WORK REQUIRED
From the listing below, restate word for word the lines from the line containing "Recreate this scene" down through the line containing "COL = SC.collection". Exclude pictures.

SUPPLIED MATERIAL
◆ ◆ ◆ ◆ ◆

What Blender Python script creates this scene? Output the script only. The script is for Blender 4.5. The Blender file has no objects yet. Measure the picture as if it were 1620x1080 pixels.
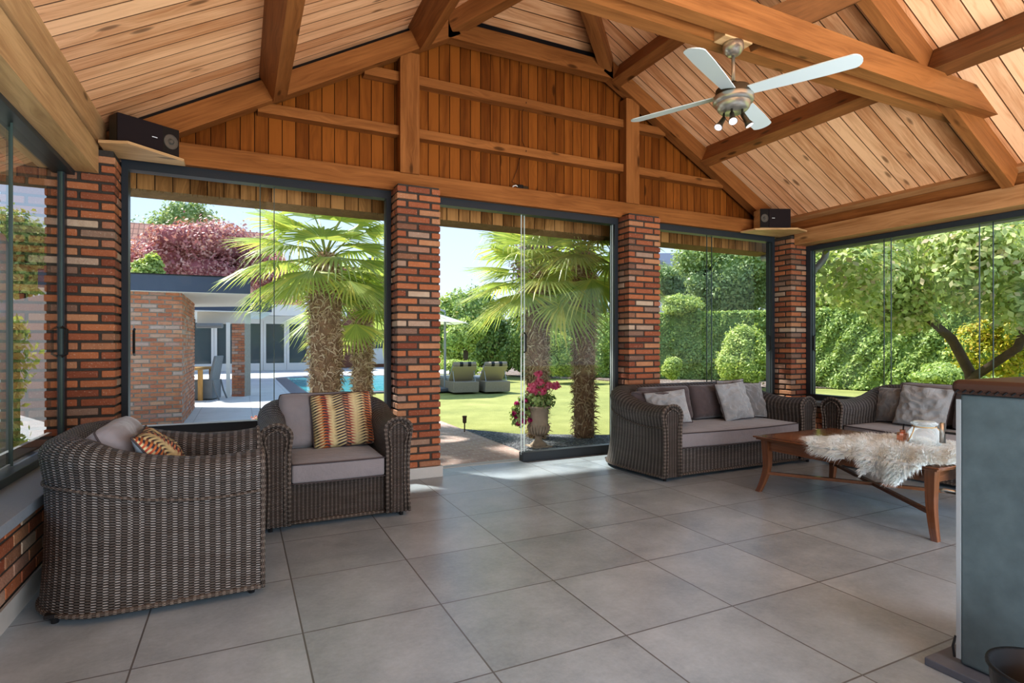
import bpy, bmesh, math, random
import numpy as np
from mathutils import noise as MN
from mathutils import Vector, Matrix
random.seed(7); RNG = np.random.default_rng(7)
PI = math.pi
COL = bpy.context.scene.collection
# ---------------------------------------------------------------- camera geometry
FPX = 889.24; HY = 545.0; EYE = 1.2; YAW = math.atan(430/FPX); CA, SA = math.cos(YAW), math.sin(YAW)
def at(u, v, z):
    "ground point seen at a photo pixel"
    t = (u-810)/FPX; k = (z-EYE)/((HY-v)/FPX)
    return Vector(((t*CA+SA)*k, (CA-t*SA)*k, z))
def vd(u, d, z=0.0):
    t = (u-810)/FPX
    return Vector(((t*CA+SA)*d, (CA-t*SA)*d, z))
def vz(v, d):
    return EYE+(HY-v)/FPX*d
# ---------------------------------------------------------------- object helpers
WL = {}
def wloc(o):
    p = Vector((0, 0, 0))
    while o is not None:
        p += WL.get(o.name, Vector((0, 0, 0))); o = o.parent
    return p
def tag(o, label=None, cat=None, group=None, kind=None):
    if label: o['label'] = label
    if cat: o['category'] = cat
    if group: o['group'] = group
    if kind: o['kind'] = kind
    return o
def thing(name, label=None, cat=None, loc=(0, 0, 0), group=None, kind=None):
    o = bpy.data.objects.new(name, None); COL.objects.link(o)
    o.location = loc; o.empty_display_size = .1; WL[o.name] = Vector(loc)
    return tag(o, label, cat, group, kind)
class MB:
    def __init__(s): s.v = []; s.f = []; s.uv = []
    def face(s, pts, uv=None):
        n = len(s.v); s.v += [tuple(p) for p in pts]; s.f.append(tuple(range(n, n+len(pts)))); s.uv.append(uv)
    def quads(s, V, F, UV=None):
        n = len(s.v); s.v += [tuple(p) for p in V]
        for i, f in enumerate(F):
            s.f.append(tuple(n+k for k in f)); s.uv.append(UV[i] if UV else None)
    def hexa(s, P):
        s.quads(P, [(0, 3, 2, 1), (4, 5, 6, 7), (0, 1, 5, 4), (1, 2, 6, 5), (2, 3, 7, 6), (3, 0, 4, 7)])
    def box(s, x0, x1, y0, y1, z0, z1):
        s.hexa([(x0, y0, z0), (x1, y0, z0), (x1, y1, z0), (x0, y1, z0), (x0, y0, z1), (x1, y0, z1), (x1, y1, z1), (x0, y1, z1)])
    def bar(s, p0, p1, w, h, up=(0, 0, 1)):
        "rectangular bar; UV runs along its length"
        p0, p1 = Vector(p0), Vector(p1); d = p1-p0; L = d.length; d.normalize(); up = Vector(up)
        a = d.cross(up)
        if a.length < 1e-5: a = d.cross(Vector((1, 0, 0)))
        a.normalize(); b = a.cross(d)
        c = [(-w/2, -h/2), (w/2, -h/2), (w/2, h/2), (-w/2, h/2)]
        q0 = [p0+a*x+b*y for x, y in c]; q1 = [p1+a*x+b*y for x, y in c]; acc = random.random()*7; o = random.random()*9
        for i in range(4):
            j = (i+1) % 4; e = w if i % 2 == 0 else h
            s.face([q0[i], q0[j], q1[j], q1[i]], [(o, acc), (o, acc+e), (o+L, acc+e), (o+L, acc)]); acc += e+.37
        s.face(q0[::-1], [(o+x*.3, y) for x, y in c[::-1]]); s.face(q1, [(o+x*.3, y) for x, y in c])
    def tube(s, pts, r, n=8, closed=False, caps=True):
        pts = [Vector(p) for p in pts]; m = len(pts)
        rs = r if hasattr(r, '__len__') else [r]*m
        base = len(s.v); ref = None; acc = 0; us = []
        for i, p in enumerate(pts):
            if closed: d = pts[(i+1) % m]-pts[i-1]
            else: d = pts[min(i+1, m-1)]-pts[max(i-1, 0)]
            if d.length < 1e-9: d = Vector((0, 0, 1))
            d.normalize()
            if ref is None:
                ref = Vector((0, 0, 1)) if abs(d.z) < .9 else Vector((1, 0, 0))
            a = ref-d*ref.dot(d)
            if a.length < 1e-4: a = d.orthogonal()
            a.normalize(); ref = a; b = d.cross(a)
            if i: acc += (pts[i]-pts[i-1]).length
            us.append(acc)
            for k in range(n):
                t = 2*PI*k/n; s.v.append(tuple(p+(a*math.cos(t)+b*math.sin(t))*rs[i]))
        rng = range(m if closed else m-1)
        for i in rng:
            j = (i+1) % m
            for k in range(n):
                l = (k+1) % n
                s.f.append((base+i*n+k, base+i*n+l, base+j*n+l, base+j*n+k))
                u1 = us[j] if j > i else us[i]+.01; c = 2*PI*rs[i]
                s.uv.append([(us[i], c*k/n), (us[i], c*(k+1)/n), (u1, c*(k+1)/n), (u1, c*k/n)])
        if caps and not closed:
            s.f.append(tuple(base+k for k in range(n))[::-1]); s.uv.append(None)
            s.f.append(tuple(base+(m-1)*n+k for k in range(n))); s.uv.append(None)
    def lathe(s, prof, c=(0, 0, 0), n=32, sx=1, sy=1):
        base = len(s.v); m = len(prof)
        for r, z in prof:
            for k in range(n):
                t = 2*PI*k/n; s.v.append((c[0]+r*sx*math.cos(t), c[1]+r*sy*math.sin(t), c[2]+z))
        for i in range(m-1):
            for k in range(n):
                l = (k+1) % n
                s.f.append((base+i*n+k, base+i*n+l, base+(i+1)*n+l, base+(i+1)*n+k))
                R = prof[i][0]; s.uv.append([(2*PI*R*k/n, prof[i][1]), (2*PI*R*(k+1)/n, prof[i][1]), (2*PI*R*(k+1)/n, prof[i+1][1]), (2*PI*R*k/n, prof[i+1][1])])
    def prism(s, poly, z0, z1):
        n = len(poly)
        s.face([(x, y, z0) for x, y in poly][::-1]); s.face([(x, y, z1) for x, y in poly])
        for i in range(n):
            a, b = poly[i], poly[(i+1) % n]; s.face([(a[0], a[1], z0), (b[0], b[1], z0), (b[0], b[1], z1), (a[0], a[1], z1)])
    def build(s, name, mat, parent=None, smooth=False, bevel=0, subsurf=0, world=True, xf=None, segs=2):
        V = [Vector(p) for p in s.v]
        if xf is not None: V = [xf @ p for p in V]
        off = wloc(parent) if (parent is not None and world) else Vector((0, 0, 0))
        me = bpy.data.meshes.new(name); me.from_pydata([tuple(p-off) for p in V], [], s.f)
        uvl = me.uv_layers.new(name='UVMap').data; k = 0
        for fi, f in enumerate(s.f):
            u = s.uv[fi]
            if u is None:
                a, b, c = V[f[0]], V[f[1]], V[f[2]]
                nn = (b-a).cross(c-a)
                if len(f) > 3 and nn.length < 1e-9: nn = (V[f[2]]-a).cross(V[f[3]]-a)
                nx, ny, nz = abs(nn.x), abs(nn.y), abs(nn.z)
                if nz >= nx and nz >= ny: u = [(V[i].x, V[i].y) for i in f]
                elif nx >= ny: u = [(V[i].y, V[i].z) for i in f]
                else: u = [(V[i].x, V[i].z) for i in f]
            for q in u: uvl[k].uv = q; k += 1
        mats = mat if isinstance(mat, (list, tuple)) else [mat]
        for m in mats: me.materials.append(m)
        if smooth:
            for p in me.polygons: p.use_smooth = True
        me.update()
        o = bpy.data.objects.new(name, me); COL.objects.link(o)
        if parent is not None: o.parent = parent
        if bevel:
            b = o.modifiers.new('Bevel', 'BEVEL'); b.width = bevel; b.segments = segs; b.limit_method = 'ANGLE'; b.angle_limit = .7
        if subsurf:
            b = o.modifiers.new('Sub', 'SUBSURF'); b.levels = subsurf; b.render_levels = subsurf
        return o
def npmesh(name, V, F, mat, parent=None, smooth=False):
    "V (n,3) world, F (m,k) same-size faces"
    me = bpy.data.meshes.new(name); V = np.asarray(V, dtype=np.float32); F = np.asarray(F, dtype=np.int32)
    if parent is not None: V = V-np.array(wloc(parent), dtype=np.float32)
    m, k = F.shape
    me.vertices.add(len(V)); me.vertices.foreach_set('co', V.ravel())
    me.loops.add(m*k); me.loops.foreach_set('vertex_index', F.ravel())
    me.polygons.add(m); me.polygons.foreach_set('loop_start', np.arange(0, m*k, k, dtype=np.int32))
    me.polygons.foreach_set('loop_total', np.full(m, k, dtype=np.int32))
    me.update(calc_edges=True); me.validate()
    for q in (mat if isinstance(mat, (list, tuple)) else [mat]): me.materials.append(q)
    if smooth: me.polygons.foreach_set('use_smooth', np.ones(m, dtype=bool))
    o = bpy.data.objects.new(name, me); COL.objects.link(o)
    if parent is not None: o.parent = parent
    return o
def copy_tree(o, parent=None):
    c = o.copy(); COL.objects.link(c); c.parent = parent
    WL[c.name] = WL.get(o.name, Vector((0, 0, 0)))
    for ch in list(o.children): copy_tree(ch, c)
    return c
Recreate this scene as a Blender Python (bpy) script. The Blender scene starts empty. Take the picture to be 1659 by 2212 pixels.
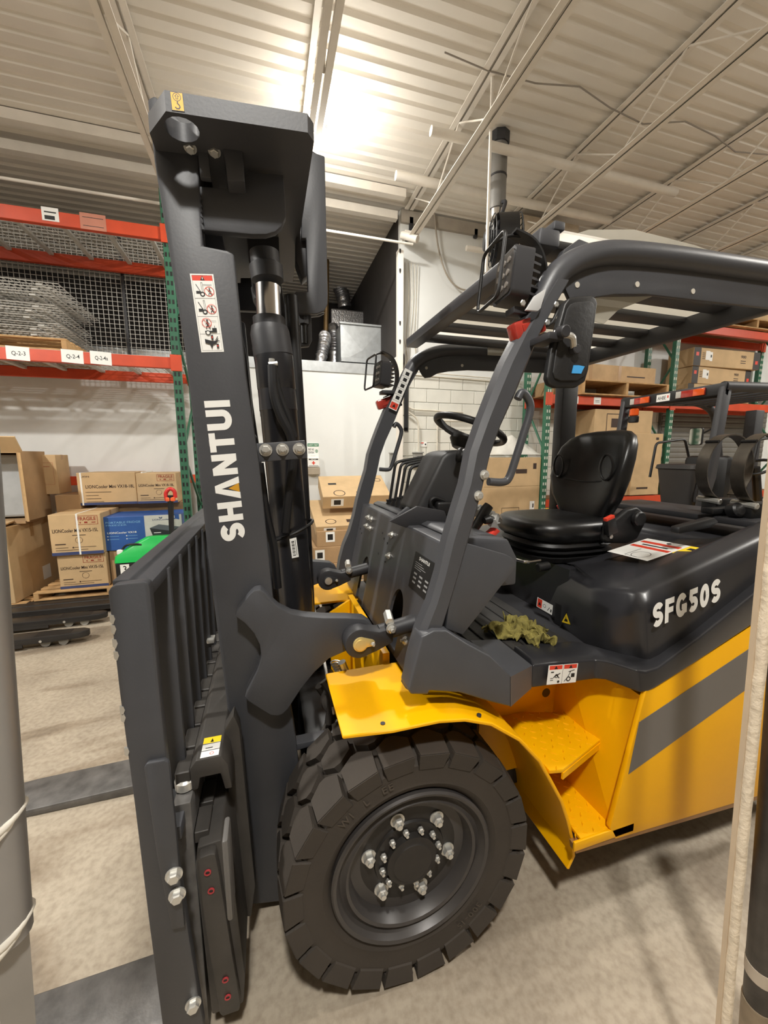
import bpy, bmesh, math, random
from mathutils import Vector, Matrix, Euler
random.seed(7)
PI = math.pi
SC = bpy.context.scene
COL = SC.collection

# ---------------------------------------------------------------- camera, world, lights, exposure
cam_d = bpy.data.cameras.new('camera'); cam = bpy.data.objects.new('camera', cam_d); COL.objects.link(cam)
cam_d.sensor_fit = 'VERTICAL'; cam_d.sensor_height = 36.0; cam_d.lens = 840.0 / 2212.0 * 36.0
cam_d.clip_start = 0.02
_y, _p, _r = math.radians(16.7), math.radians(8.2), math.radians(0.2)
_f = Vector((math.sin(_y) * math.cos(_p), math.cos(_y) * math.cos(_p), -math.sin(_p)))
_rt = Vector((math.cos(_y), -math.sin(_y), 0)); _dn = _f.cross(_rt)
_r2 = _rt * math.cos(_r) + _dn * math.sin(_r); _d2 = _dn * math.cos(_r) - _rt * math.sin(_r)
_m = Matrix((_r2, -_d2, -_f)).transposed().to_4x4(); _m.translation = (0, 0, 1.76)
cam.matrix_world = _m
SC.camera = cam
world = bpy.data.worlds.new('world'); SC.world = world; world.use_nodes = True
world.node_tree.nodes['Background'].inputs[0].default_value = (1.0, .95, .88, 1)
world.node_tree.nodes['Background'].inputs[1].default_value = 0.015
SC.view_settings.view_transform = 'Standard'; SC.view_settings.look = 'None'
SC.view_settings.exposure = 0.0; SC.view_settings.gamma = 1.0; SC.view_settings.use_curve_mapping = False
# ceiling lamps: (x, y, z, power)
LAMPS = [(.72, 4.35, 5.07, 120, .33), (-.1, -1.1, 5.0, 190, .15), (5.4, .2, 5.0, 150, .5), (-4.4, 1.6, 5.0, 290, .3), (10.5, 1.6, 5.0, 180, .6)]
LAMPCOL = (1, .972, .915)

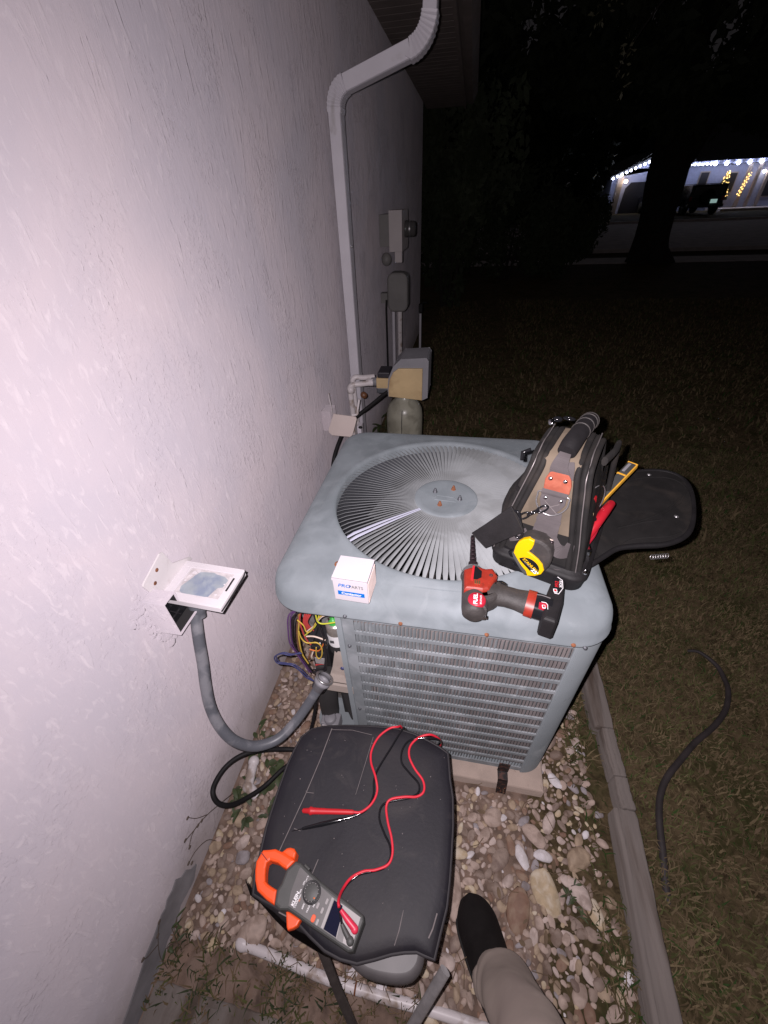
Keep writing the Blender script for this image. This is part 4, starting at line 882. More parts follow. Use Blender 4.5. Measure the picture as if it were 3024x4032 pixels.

◆ ◆ ◆ ◆ ◆

TASK OUTPUT
Recreate this scene as a Blender Python (bpy) script. The Blender scene starts empty. Take the picture to be 1659 by 2212 pixels.
import bpy, bmesh, math, random
from mathutils import Vector, Matrix, Euler
random.seed(7)
PI = math.pi
SC = bpy.context.scene
COL = SC.collection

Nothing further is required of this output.